Broadsides! Caricature and the Navy 1756-1815 is on at the Royal Museums Greenwich until February 3, showing works by James Gillray, Isaac Cruikshank, Thomas Rowlandson showing the use of caricature to shape public opinion, and how it influenced the appearance of national stereotypes, and ideas of celebrity and heroes. Other exhibitions include Portraits 1600-2000 on at the Shipley Art Gallery in Gateshead until January 31.

It’s been a month for artistic historic discoveries. In the basement of the National Gallery in London a portrait of Girolamo Francastoro, the doctor who identified and named syphilis, has now been attributed to Titian, and moved to a prominent place in the gallery. The article speculates about whether the portrait was a gift for curing Titian of the dreaded pox. While undertaking a digitisation project, a painting owned by the National Library of Wales since 1921 has been identified as showing the young Henry VIII and his sisters, mourning the death of their mother. Dr Maredudd ap Huw is now hoping to discover who commissioned the work, which was thought to be a gift for Henry VII.

On stage

Turning to theatre, while Les Misérables, the film, based on the musical which was based on Victor Hugo’s novel, storms the box office charts, the theatre production is the longest-running musical in the West End, still filling houses at Queen’s Theatre in London.

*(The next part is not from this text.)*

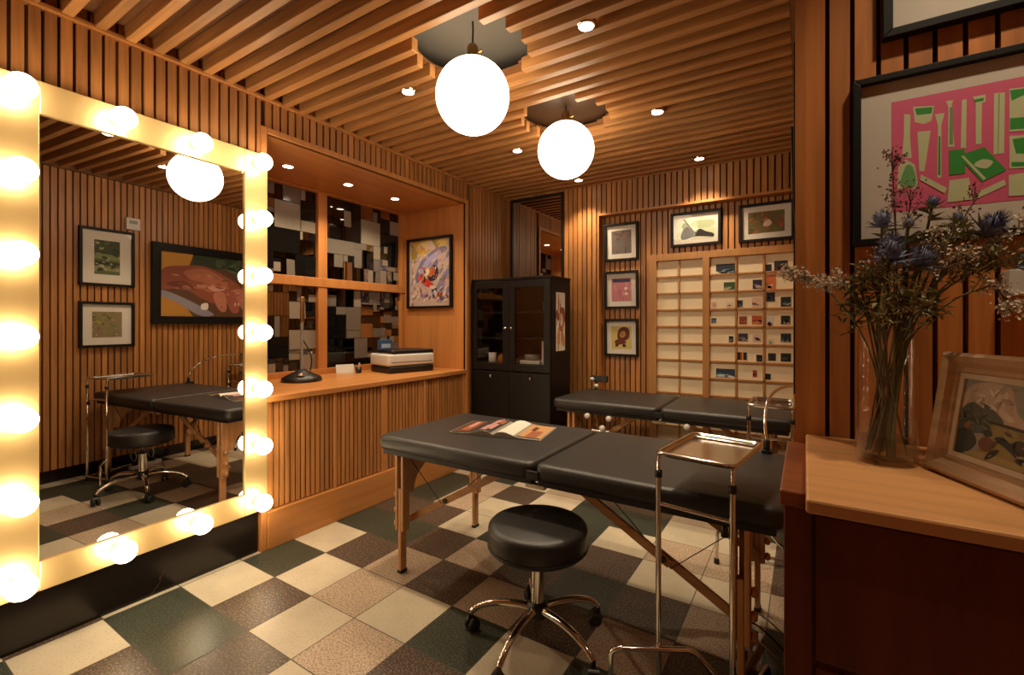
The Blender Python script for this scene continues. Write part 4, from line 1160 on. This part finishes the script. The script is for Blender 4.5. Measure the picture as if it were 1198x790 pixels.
thistle((.190,1.100,1.505), 'green thistle bud with spiky bracts in front of the pink print', .012, True, True)
thistle((.225,1.120,1.480), 'small green thistle bud between the pink print and the deep blue thistle', .010, True, True)
thistle((.155,1.080,1.470), 'pale green spiky bud rising beside the highest blue thistle', .010, False, True)

def spray(tip, label, name='statice_sprig', m='floret', n=9, spread=.05, size=.0035, dens=9, cat='flower', droop=0, start=.45, grains=True):
    a = math.atan2(tip[1]-VC.y, tip[0]-VC.x) + fr.uniform(-.2,.2)
    t = flower_root(name, label, cat)
    pts = rel(t, stem_path(tip, a))
    if droop: pts[-1].z -= droop; pts[-2].z -= droop*.4
    mb = MB(); mb.tube(pts, [.0017 if i < len(pts)-4 else .0011 for i in range(len(pts))], 6)
    tips = [pts[-1]]
    k0 = int(len(pts)*start)
    for _ in range(n):
        i = fr.randint(k0, len(pts)-2); p = pts[i].lerp(pts[i+1], fr.random())
        d = (pts[i+1]-pts[i]).normalized() + Vector((fr.uniform(-.8,.8), fr.uniform(-.5,.5), fr.uniform(-.3,.7)))
        L = spread*fr.uniform(.5,1.1); e = p + d.normalized()*L
        mb.tube([p, p.lerp(e,.5)+Vector((0,0,.004)), e], .0007, 5); tips += [e, p.lerp(e,.6), p.lerp(e,.8)]
    mb.build('stem', M['stem'] if m == 'floret' else M['twig'], t)
    mb = MB()
    for p in tips:
        for _ in range(dens):
            c = p + Vector((fr.gauss(0,.006), fr.gauss(0,.005), fr.gauss(0,.006))); s = size*fr.uniform(.6,1.2)
            d = Vector((fr.uniform(-1,1), fr.uniform(-1,.3), fr.uniform(-.4,1))).normalized(); u = d.orthogonal().normalized(); w = d.cross(u)
            if grains:
                rim = [c+d*s*.5+(u*math.cos(x)+w*math.sin(x))*s for x in (0, 1.257, 2.513, 3.77, 5.027)]
                mb.add([c]+rim, [(0,1,2),(0,2,3),(0,3,4),(0,4,5),(0,5,1)], 0)
            else: blade(mb, c, d, s*5, s*1.5, 0, .2)
    o = mb.build('floret' if grains else 'leaf', M[m], t)
    return t
spray((-.012,1.075,1.392), 'white statice sprig reaching out over the corner post of the partition', n=16, spread=.035, size=.0032, dens=7, start=.55)
spray((.045,1.06,1.372), 'shorter white statice sprig below the one reaching over the corner post', n=10, spread=.03, size=.003, dens=6, start=.6)
spray((.284,1.09,1.365), 'white statice sprig drooping towards the white box shelf', n=12, spread=.035, size=.0032, dens=7, droop=.035, start=.6)
spray((.315,1.11,1.462), 'white statice sprig arching above the white box shelf', n=14, spread=.04, size=.003, dens=7, start=.6)
spray((.215,1.04,1.405), 'cream statice sprig in the middle of the bunch under the deep blue thistle', n=16, spread=.045, size=.003, dens=6, start=.5)
spray((.115,1.05,1.385), 'tan statice sprig tucked under the largest blue thistle', n=18, spread=.045, size=.0026, dens=5, start=.5)
spray((.185,1.07,1.430), 'tan statice sprig between the low thistles and the deep blue thistle', n=18, spread=.05, size=.0026, dens=5, start=.5)
spray((.135,1.10,1.600), 'tallest dusky pink twig standing before the pink print', 'twig', 'floret_p', 14, .035, .0028, 4, start=.62)
spray((.165,1.12,1.530), 'slender dusky pink twig beside the tallest twig', 'twig', 'floret_p', 10, .035, .0025, 4, start=.6)
spray((.255,1.13,1.520), 'dark twig leaning across the green book of the pink print', 'twig', 'floret_p', 6, .03, .0025, 3, start=.7)
spray((.10,1.05,1.37), 'leafy green sprig at the near side of the vase mouth', 'leaf_sprig', 'leaf', 12, .04, .0045, 2, 'foliage', 0, .42, False)
spray((.215,1.09,1.44), 'leafy green sprig filling the bunch below the green buds', 'leaf_sprig', 'bract', 11, .05, .0045, 2, 'foliage', 0, .45, False)
spray((.085,1.08,1.36), 'leafy green sprig low over the vase rim, beneath the white sprigs', 'leaf_sprig', 'leaf', 13, .04, .0046, 2, 'foliage', 0, .4, False)
spray((.150,1.03,1.33), 'short leafy green sprig hanging over the front of the vase rim', 'leaf_sprig', 'bract', 13, .04, .0046, 2, 'foliage', 0, .4, False)
spray((0.092, 1.07, 1.315), 'short leafy green sprig tipping over the rim towards the corner post', 'leaf_sprig', 'leaf', 14, .04, .0048, 2, 'foliage', 0, .32, False)
spray((0.125, 1.04, 1.315), 'short leafy sprig upright at the front of the vase mouth', 'leaf_sprig', 'bract', 14, .04, .0048, 2, 'foliage', 0, .32, False)
spray((0.168, 1.06, 1.32), 'short leafy sprig tipping over the rim towards the framed landscape', 'leaf_sprig', 'leaf', 14, .04, .0048, 2, 'foliage', 0, .32, False)
spray((.25,1.05,1.39), 'leafy green sprig spreading below the deep blue thistle', 'leaf_sprig', 'leaf', 16, .05, .005, 2, 'foliage', 0, .45, False)

# ---- landscape in a gilt frame, leaning on the board
lsS = [(F('#8f8a7c'), [(0,.5),(1,.5),(1,1),(0,1)]), (F('#b9a08c'), curve2([(.0,.62),(.05,.9),(.22,.99),(.42,.96),(.48,.8),(.55,.62),(.75,.55),(.9,.6),(.95,.5),(.5,.42),(.2,.5)])),
       (F('#cdb8a4'), curve2([(.3,.72),(.36,.9),(.42,.86),(.4,.7),(.5,.58),(.44,.55)])), (F('#4f5042'), curve2([(.0,.3),(.02,.62),(.16,.72),(.3,.66),(.42,.5),(.3,.36),(.12,.3)])),
       (F('#8d7a44'), [(.22,.08),(.26,.5),(.6,.48),(1,.44),(1,0),(.3,0)]), (F('#30281c'), curve2([(.24,.5),(.5,.5),(.8,.46),(.8,.44),(.4,.47)])), (F('#2c2a1e'), curve2([(.0,.02),(.0,.3),(.12,.34),(.2,.2),(.12,.04)])),
       (F('#211a14'), curve2([(.36,.3),(.5,.2),(.66,.05),(.72,.06),(.6,.2),(.44,.34)])), (F('#3a2418'), curve2([(.52,.3),(.58,.36),(.66,.3),(.62,.16),(.56,.16)])), (F('#6a3a20'), curve2([(.22,.22),(.28,.3),(.36,.26),(.34,.14),(.26,.12)])),
       (F('#2a221a'), curve2([(.24,.36),(.3,.4),(.34,.34),(.28,.3)])), (F('#a08c5a'), curve2([(.1,.02),(.3,.1),(.6,.08),(.9,.02),(.5,0)])), (F('#9a5a38'), curve2([(.06,.4),(.1,.46),(.12,.38),(.08,.34)])), (F('#1c1610'), curve2([(.3,.02),(.34,.14),(.42,.18),(.36,.06)]))]
lsS += daubs(fr, 22, [F('#c4ae9a'),F('#a8978a'),F('#d2c0ae')], (.03,.07), (.08,.68,.42,.92)) + daubs(fr, 18, [F('#3c3d32'),F('#5c5c48'),F('#6a6650')], (.03,.06), (.03,.36,.3,.6)) + daubs(fr, 22, [F('#9a8850'),F('#7c6a3a'),F('#a8945c'),F('#4a3820'),F('#2a2018')], (.02,.05), (.2,.04,.9,.42))
ez = math.atan2(-.907, .42)
e_ = Vector((math.cos(ez), math.sin(ez), 0)); n_ = Vector((-e_.y, e_.x, 0))
wl, hl = .27, .206
t = thing('framed_painting', 'oil landscape in a worn gilt frame leaning beside the vase on the board', 'painting', Vector((.182,1.084,ZB)) + e_*wl/2 + n_*.012)
t.rotation_euler = (R(-8.5), 0, ez)
fwl = .034
gilt = wood('worn gilt', (.42,.25,.135), 'X', .38, None, .45); gilt.node_tree.nodes['Principled BSDF'].inputs['Metallic'].default_value = .25
mb = MB()
prof = [(0,0),(0,-.018),(.006,-.022),(.016,-.018),(.024,-.012),(.030,-.012),(.034,-.008),(.034,0)]
cor = [(-1,0,1,1),(1,0,-1,1),(1,1,-1,-1),(-1,1,1,-1)]
rings = []
for sx, top, dx_, dz_ in cor:
    rings.append([Vector((sx*wl/2 + dx_*i, y, (hl if top else 0) + dz_*i)) for i, y in prof])
for a in range(4):
    A, B = rings[a], rings[(a+1) % 4]; k = len(prof)
    mb.add(A+B, [(i, k+i, k+i+1, i+1) for i in range(k-1)])
mb.box(-wl/2+.01, wl/2-.01, -.004, 0, .01, hl-.01)
mb.build('frame', gilt, t, bevel=0)
mb = MB(); i0, i1 = .033, .0415
for a, b_, c, d in ((-wl/2+i0,-wl/2+i1,i0,hl-i0),(wl/2-i1,wl/2-i0,i0,hl-i0),(-wl/2+i1,wl/2-i1,i0,i1),(-wl/2+i1,wl/2-i1,hl-i1,hl-i0)): mb.box(a,b_,-.0095,-.004,c,d)
mb.build('slip', plain('cream slip', (.55,.44,.30), .5), t)
mb, mats = art_panel(lsS, wl-2*i1, hl-2*i1, F('#8f8a7c')); o = mb.build('artwork', mats, t); o.location = (0,-.006,i1)
MB().prism([(.0,.0),(.004,0),(.05,-.028),(.046,-.03)], 'x', -.02, .02).build('easel_leg', M['black'], t)

# ================================================================== camera and picture settings
cam = bpy.data.cameras.new('camera'); co = bpy.data.objects.new('camera', cam); COL.objects.link(co)
co.location = (0, 0, 1.3); co.rotation_euler = (R(90), 0, .565)
cam.sensor_width = 36; cam.lens = 542/1198*36; cam.shift_y = -16.5/1198; cam.clip_start = .02
sc.camera = co
w = bpy.data.worlds.new('world'); sc.world = w; w.use_nodes = True
w.node_tree.nodes['Background'].inputs[0].default_value = (.02,.014,.008,1); w.node_tree.nodes['Background'].inputs[1].default_value = .3
sc.view_settings.view_transform = 'Standard'; sc.view_settings.look = 'None'
sc.view_settings.gamma = 1; sc.view_settings.use_curve_mapping = False
sc.view_settings.exposure = 0.35
cy = sc.cycles
cy.use_denoising = True; cy.max_bounces = 10; cy.diffuse_bounces = 5; cy.glossy_bounces = 5
cy.transparent_max_bounces = 24; cy.caustics_reflective = False; cy.caustics_refractive = False
cy.sample_clamp_indirect = 6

The RSC in Stratford is staging Shakespeare’s The Winter’s Tale, until February 23, when it will then tour the UK. In the Swan Theatre, Pushkin’s Boris Godunov takes the audience back to 1598 Moscow, after the death of Tsar Ivan the Terrible, when Godunov inherits the throne amid rumours he has murdered the real heir. The play is on until March 30.

Music

Looking at music, The Daily Telegraph asked, in a year that sees the bicentenaries of Verdi and Wagner, who the better composer was. Some well-known opera lovers and people who work in the operatic world are asked whether it’s also possible to like both.